“Parasite” visualizes class discrepancy at its finest and lowest


“Parasite” is by CJ Entertainment. This still was released for press and is protected under the fact this is a review and can be used for educational purposes.

Anabel Magers

As Bong Joon Ho’s seventh feature film, Parasite has gained the most recognition of all of his films. Like his last six features, this production highlights Bong’s commentary on systemic poverty, and the never-ending cycle in which a family can become trapped.

For instance, Taek Kim Ki, a father of a poor family, played by Song Kang Ho, falsifies a luxurious business card to impress a potential employer for his wife. Whether it was Bong’s intention or not. This act reflects the obsession of image and behavior of Patrick Bateman in American Psycho, played by Christian Bale.

Furthermore, the flick emphasizes the stratified class system with both metaphorical and actual elevation. 

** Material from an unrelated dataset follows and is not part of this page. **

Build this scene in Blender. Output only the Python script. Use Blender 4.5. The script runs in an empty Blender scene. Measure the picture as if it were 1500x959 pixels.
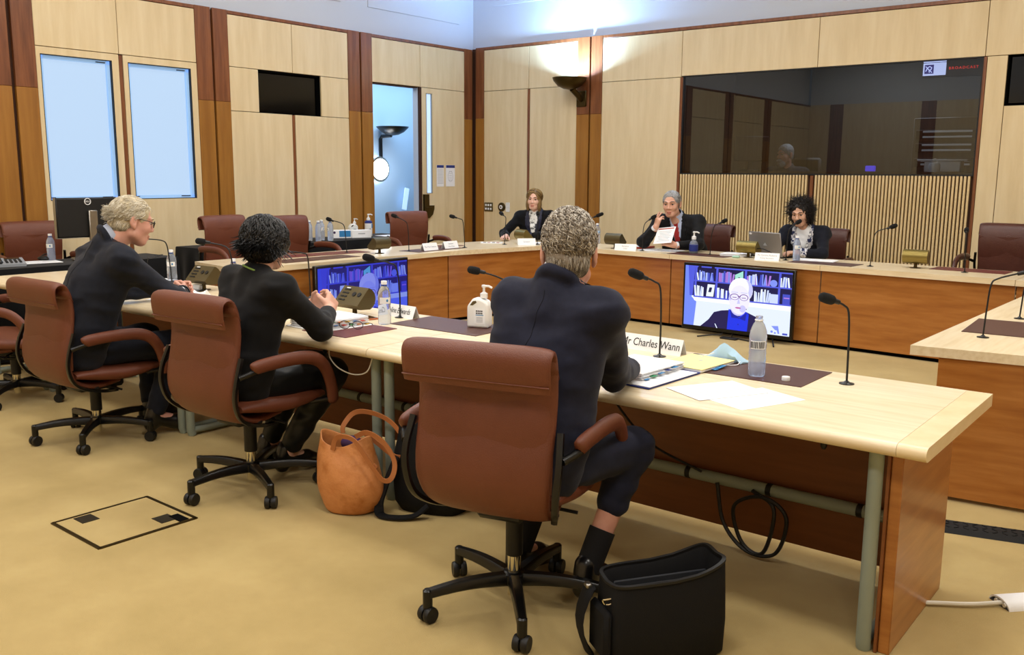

The wealthiest family in the film, the Parks, live in a luxurious mansion at what seems to be the highest point of the city, while the most poor and unfortunate reside in a hidden basement blocked from sunlight. Additionally, the wealthy literally built their castle on the home of the poor.

“Parasite” is by CJ Entertainment. This still was released for press and is protected under review and educational purposes. 

The middle working class however, gets a taste of both. The semi-basement becomes an ionic point of this film, making it almost synonymous with the Kim family. They are situated in a basement home in which the top part of their wall is a window, which is also the main light source to their home. 

But not even this bit of luxury comes without significant sacrifice and downsides — they are completely at the mercy of the weather. Their house is positioned to be viewed as one of the lowest points of the city that we see. A twist in the film later proves to show that even though they get some taste of comfort, that does not separate them from the beggars that they so hate.

After careful analysis, I can conclude that the title of ‘parasite’ travels from person to person, even family to family across the film. 

Some argue that the poorest family, the Moons, were the leeches, justifying it by pointing out the fact that they have food and a house as a result of the Parks, but others maintain the opposite. That the Parks were leeching off of the hard work of the lower class.

The Moon family performs unnoticed tasks to ease the lives of the Parks, while they take for granted the accessibility of their material possessions and comfort.

Overall, “Parasite” showcases how different classes view each other and makes light of the situation through dark humor which will leave audiences thinking about it for a long time to come. With its numerous nominations at award shows this season, including a nominee from the academy for best picture, this movie is a must watch. Then you can make the call for who the actual ‘parasite’ is.